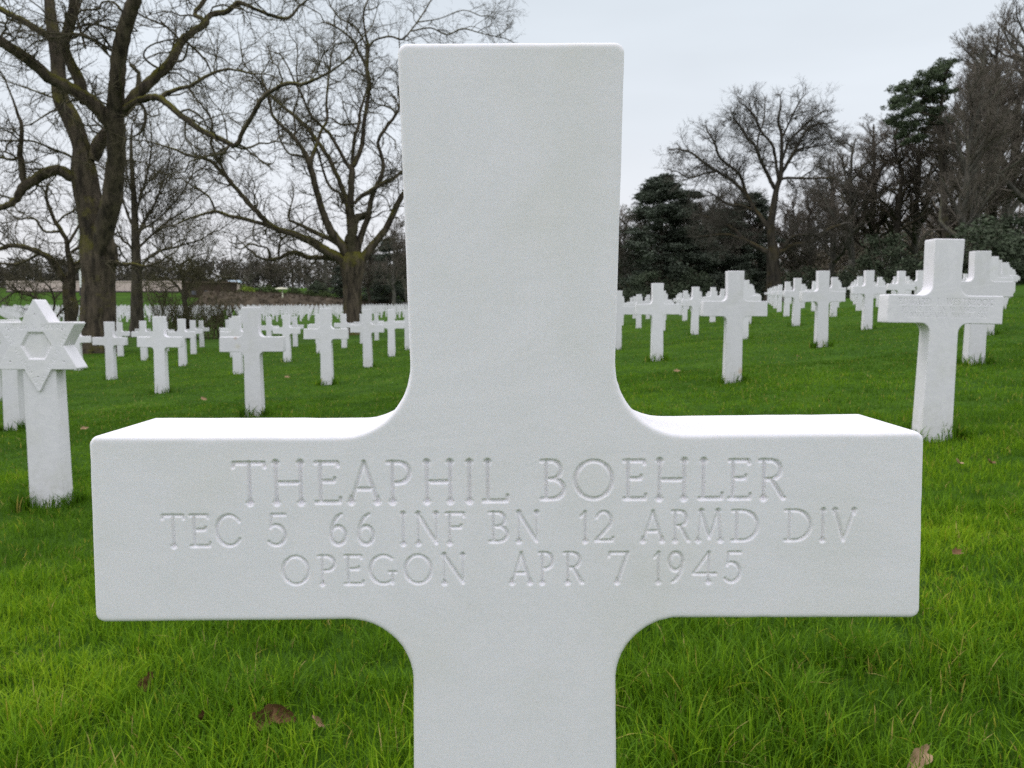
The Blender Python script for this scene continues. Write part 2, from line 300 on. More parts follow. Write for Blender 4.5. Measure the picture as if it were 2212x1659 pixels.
def glyph_segs(ch, x0, x1, H, y0, thick=0.064, thin=0.052):
    """segments (ax, ay, ra, bx, by, rb) of one carved letter standing on baseline y0"""
    K, n, s = G[ch]; out = []
    P = lambda p: (x0 + p[0] * (x1 - x0), y0 + p[1] * H)
    for strokes, r in ((K, thick * H), (n, thin * H)):
        for pl in strokes:
            q = [P(p) for p in pl]
            for a, b in zip(q[:-1], q[1:]): out.append((*a, r, *b, r))
    for (u, v, d) in s:
        x, y = P((u, v)); r = thick * H
        out.append((x, y, r * 1.5, x, y - d * 0.12 * H, r * 0.9))
        out.append((x - 0.085 * H, y, r * 0.45, x, y, r * 1.2)); out.append((x, y, r * 1.2, x + 0.085 * H, y, r * 0.45))
    return out
def layout(text, xc, width, H, y0):
    adv = [ADV.get(c, .6) + .22 for c in text]; tot = sum(adv) - .22; k = width / tot; x = xc - width / 2; segs = []
    for c, a in zip(text, adv):
        if c != ' ': segs += glyph_segs(c, x, x + (a - .22) * k, H, y0)
        x += a * k
    return segs
def carve(X, Z, segs, depth=1.0, soft=1):
    D = np.zeros_like(X)
    xs = X[0, :]; zs = Z[:, 0]
    for ax, ay, ra, bx, by, rb in segs:
        rm = max(ra, rb)
        i0, i1 = np.searchsorted(xs, [min(ax, bx) - rm, max(ax, bx) + rm]); j0, j1 = np.searchsorted(zs, [min(ay, by) - rm, max(ay, by) + rm])
        if i1 <= i0 or j1 <= j0: continue
        x = X[j0:j1, i0:i1]; z = Z[j0:j1, i0:i1]
        dx, dy = bx - ax, by - ay; l2 = dx * dx + dy * dy + 1e-12
        t = np.clip(((x - ax) * dx + (z - ay) * dy) / l2, 0, 1)
        d = np.hypot(x - ax - t * dx, z - ay - t * dy)
        D[j0:j1, i0:i1] = np.maximum(D[j0:j1, i0:i1], np.clip(ra + (rb - ra) * t - d, 0, None))
    D *= depth
    for _ in range(soft):
        E = D.copy(); E[1:-1, 1:-1] = (D[1:-1, 1:-1] * 4 + 2 * (D[:-2, 1:-1] + D[2:, 1:-1] + D[1:-1, :-2] + D[1:-1, 2:]) + D[:-2, :-2] + D[2:, 2:] + D[:-2, 2:] + D[2:, :-2]) / 16
        D = E
    return D

# ------------------------------------------------------------------ stone solids
ZT, ZA1, ZA0 = 1.044, 0.7690, 0.6330            # top, upper and lower edge of the cross arms
def rounded(pts, radii, seg=5):
    """polygon with corner k rounded by radii[k]"""
    out = []; n = len(pts)
    for i in range(n):
        p0, p, p2 = Vector(pts[i - 1]), Vector(pts[i]), Vector(pts[(i + 1) % n]); r = radii[i]
        if r <= 0: out.append(tuple(p)); continue
        a = (p0 - p).normalized(); b = (p2 - p).normalized(); ang = a.angle(b); d = r / math.tan(ang / 2)
        s = p + a * d; e = p + b * d; c = p + (a + b).normalized() * (r / math.sin(ang / 2))
        v0 = s - c; v1 = e - c; th = v0.angle(v1); sg = 1 if (v0.x * v1.y - v0.y * v1.x) > 0 else -1
        k = seg if r < 0.02 else seg * 3
        for j in range(k + 1):
            q = sg * th * j / k; out.append((c.x + v0.x * math.cos(q) - v0.y * math.sin(q), c.y + v0.x * math.sin(q) + v0.y * math.cos(q)))
    return out
def cross_outline(seg, dx=0.0):
    h = [(0.0797, ZT + 0.0025), (0.0736, ZA1), (0.3065, ZA1 + 0.001), (0.3095, ZA0 - 0.0045), (0.0760, ZA0 - 0.0035), (0.0880, -0.25)]
    rr = [0.007, 0.052, 0.007, 0.007, 0.048, 0]
    sh = lambda x: dx if abs(x) < 0.2 else 0.0                 # the shaft of the front stone sits a little off the middle of its arms
    pts = [(x + sh(x), z) for x, z in h] + [(-x + sh(x), z) for x, z in h[::-1]]
    return rounded(pts[::-1], (rr + rr[::-1])[::-1], seg)
def resample(poly, step):
    out = []
    for i in range(len(poly)):
        a = np.array(poly[i]); b = np.array(poly[(i + 1) % len(poly)]); l = np.linalg.norm(b - a); k = max(1, int(l / step))
        for j in range(k): out.append(tuple(a + (b - a) * j / k))
    return out
def solid(name, poly, t, r, mat, bev=3, y0=0.0, patch=None, jitter=0.0, cap_smooth=True):
    """extrude an outline (x, z) to thickness t with rounded edges; patch = (X, Z, depth grid) carved in the front face"""
    P = np.array(poly); n = len(P)
    ar = 0.5 * np.sum(P[:, 0] * np.roll(P[:, 1], -1) - np.roll(P[:, 0], -1) * P[:, 1])
    if ar < 0: P = P[::-1].copy()
    e = np.roll(P, -1, 0) - P; e /= np.linalg.norm(e, axis=1)[:, None] + 1e-12
    en = np.stack([e[:, 1], -e[:, 0]], 1); pn = np.roll(en, 1, 0)
    nv = en + pn; nv /= (np.sum(nv * en, 1)[:, None] + 1e-9); nv = np.clip(nv, -1.6, 1.6)
    if jitter:
        q = np.arange(n); ch = np.where(RNG.random(n) < .06, -3.0, 0); P = P + nv * (jitter * (np.sin(q * 0.9) * 0.5 + RNG.normal(0, .7, n) + ch))[:, None]
    rings = [(r * 1.5, 0.0)]
    for j in range(bev + 1):
        a = math.pi / 2 * j / bev; rings.append((r * (1 - math.sin(a)), r * (1 - math.cos(a))))
    rings += [(i, t - y) for i, y in rings[::-1]]
    V = []
    for ins, y in rings:
        q = P - nv * ins; V.append(np.stack([q[:, 0], np.full(n, y + y0), q[:, 1]], 1))
    m = len(rings); V = np.concatenate(V)
    F_, cnt = [], []
    for k in range(m - 1):
        a = k * n + np.arange(n); b = k * n + (np.arange(n) + 1) % n
        F_.append(np.stack([a, b, b + n, a + n], 1))
    F_ = np.concatenate(F_); loops = [F_.ravel()]; cnt = [np.full(len(F_), 4)]
    front = [Vector((V[i][0], V[i][2], 0)) for i in range(n)]
    if patch is None:
        loops.append(np.arange(n)[::-1]); cnt.append([n])
    else:
        X, Z, D = patch; ny, nx = X.shape; base = len(V)
        V = np.concatenate([V, np.stack([X.ravel(), D.ravel() + y0, Z.ravel()], 1)])
        i = np.arange((ny - 1) * (nx - 1)); rr = i // (nx - 1); cc = i % (nx - 1); a = base + rr * nx + cc
        q = np.stack([a, a + 1, a + nx + 1, a + nx], 1); loops.append(q.ravel()); cnt.append(np.full(len(q), 4))
        bi = [base + c for c in range(nx)] + [base + rI * nx + nx - 1 for rI in range(1, ny)] + [base + (ny - 1) * nx + c for c in range(nx - 2, -1, -1)] + [base + rI * nx for rI in range(ny - 2, 0, -1)]
        hole = [Vector((V[k][0], V[k][2], 0)) for k in bi]
        V = np.concatenate([V, V[bi]]); bi = [len(V) - len(bi) + k for k in range(len(bi))]
        tri = tessellate_polygon([front, hole[::-1]]); idx = list(range(n)) + bi[::-1]
        T = np.array([[idx[a], idx[b], idx[c]] for a, b, c in tri]); p = V[T]
        ar2 = (p[:, 1, 0] - p[:, 0, 0]) * (p[:, 2, 2] - p[:, 0, 2]) - (p[:, 1, 2] - p[:, 0, 2]) * (p[:, 2, 0] - p[:, 0, 0])
        T[ar2 < 0] = T[ar2 < 0][:, ::-1]; T = T[np.abs(ar2) > 1e-9]
        loops.append(T.ravel()); cnt.append(np.full(len(T), 3))
    loops.append((m - 1) * n + np.arange(n)); cnt.append([n])
    loops = np.concatenate(loops); cnt = np.concatenate(cnt)
    me = mesh_np(name, V, loops, cnt, mat)
    if patch is not None:
        k0 = len(F_) + len(q)
        for p in me.polygons[k0:]: p.use_smooth = False
    # outward normals: front faces -Y
    import bmesh
    bm = bmesh.new(); bm.from_mesh(me)
    if patch is None:
        bmesh.ops.recalc_face_normals(bm, faces=bm.faces)
    else:
        for f in bm.faces[:len(F_)]: f.normal_flip()
    bm.to_mesh(me); bm.free(); me.update()
    return me

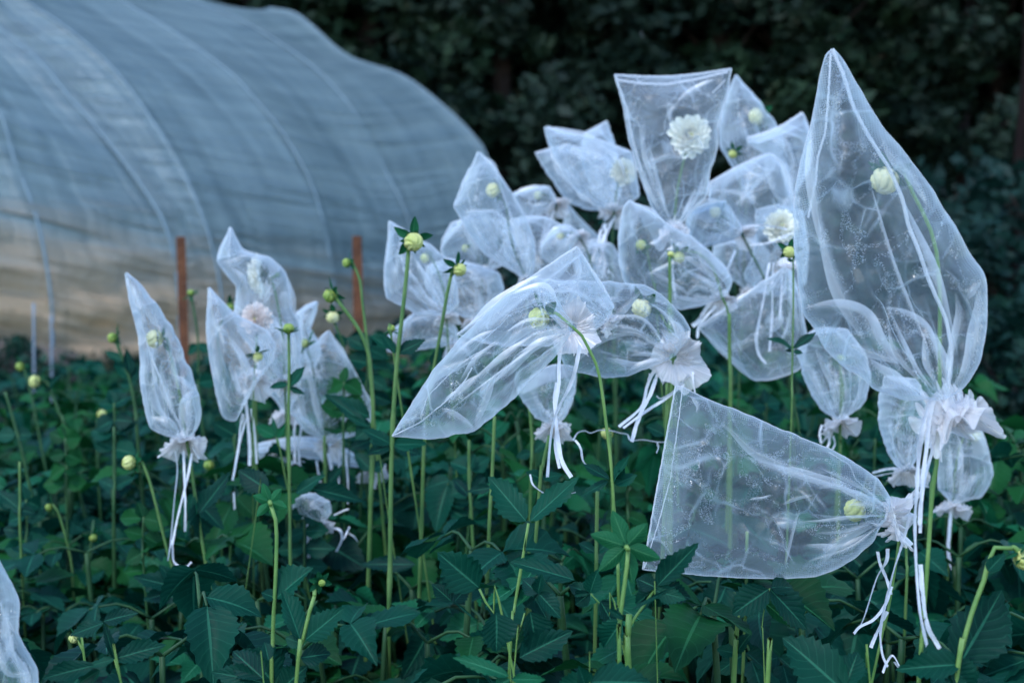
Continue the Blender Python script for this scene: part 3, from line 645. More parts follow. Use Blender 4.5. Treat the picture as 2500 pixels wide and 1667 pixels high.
for row, (y0, n_, x0, x1) in enumerate(((22.5, 11, -5, 12), (25.5, 13, -9, 15), (30, 16, -14, 18), (35, 17, -17, 21))):
    for i in range(n_):
        x = x0+(x1-x0)*(i+.5)/n_+rg.uniform(-.6, .6); y = y0+rg.uniform(-.9, .9); j = (i*3+row*2+rg.randint(0, 1)) % 4; p = protos[j]
        lab = ['dark leafy tree at the front of the woodland edge', 'dark tree in the second row of the woodland', 'dark tree deep in the woodland behind the others', 'dark tree deep in the woodland behind the others'][row]
        gp = ['trees at the front of the wood', 'trees in the middle of the wood', 'trees deep in the wood', 'trees deep in the wood'][row]
        s = rg.uniform(.9, 1.2)
        if j not in used: used.add(j); p.location = (x, y, -.2); p['label'] = lab; p['group'] = gp; p.scale = (s, s, s)
        else: dup(p, (x, y, -.2), rg.uniform(0, 6.28), (s, s, s), lab, gp)
def bare_tree(label, x, d, wpx):
    t = W(x, 400, d); root = thing('tree', label, 'tree', (t.x, t.y, -.17)); r_ = wpx*mpp(d)/2; rg2 = np.random.default_rng(int(x)+1)
    tr = smooth_path([(t.x-.05, t.y, -.3), (t.x, t.y, 1.6), (t.x+.08, t.y, 3.6), (t.x-.1, t.y, 7)], 30); V, F, U = tube(tr, r_*1.1, r_*.5, n=10)
    mesh('trunk', V, F, plain('reddish_bark', (.016, .009, .008), .9, (.009, .006, .006), .1, .6, 5), root, U)
    ce = [np.array([t.x+rg2.uniform(-1.6, 1.6), t.y+rg2.uniform(-1, 1), rg2.uniform(4.6, 7.6)]) for _ in range(16)]; V, F = leaf_cloud(ce, [.6]*16, 110, .09, rg2); mesh('crown', V, F, FOL[0], root, smooth=False)
bare_tree('slim reddish tree trunk at the far right edge', 2482, 15, 30)

# understory shrubs right of the bed
def make_shrub(seed, mat, size=.045):
    rg2 = np.random.default_rng(seed); root = thing('shrub', '', 'shrub'); parts = []; ce = []; rr = []
    for k in range(16):
        a = rg2.uniform(0, 6.28); e = rg2.uniform(.1, .55); c = np.array([math.cos(a)*e, math.sin(a)*e, rg2.uniform(.15, 1.0)]); ce.append(c); rr.append(rg2.uniform(.16, .28))
        parts.append(tube(smooth_path([(0, 0, -.05), c*[.4, .4, .5], c], 8), .012, .004, n=5))
    V, F, U = join(parts); mesh('branches', V, F, bark, root, U); V, F = leaf_cloud(ce, rr, 110, size, rg2); mesh('foliage', V, F, mat, root, smooth=False); return root
SHM = [fol('shrub_foliage', (.003, .022, .013), (.006, .042, .022)), fol('shrub_foliage_blue', (.003, .020, .015), (.005, .034, .024))]
sh = [make_shrub(11, SHM[0]), make_shrub(12, SHM[1])]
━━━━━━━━
TASK INSTRUCTIONS.
Report how many lines in the listing include the word "Blender". Give nothing but the count.

EXERCISE RESPONSE.
2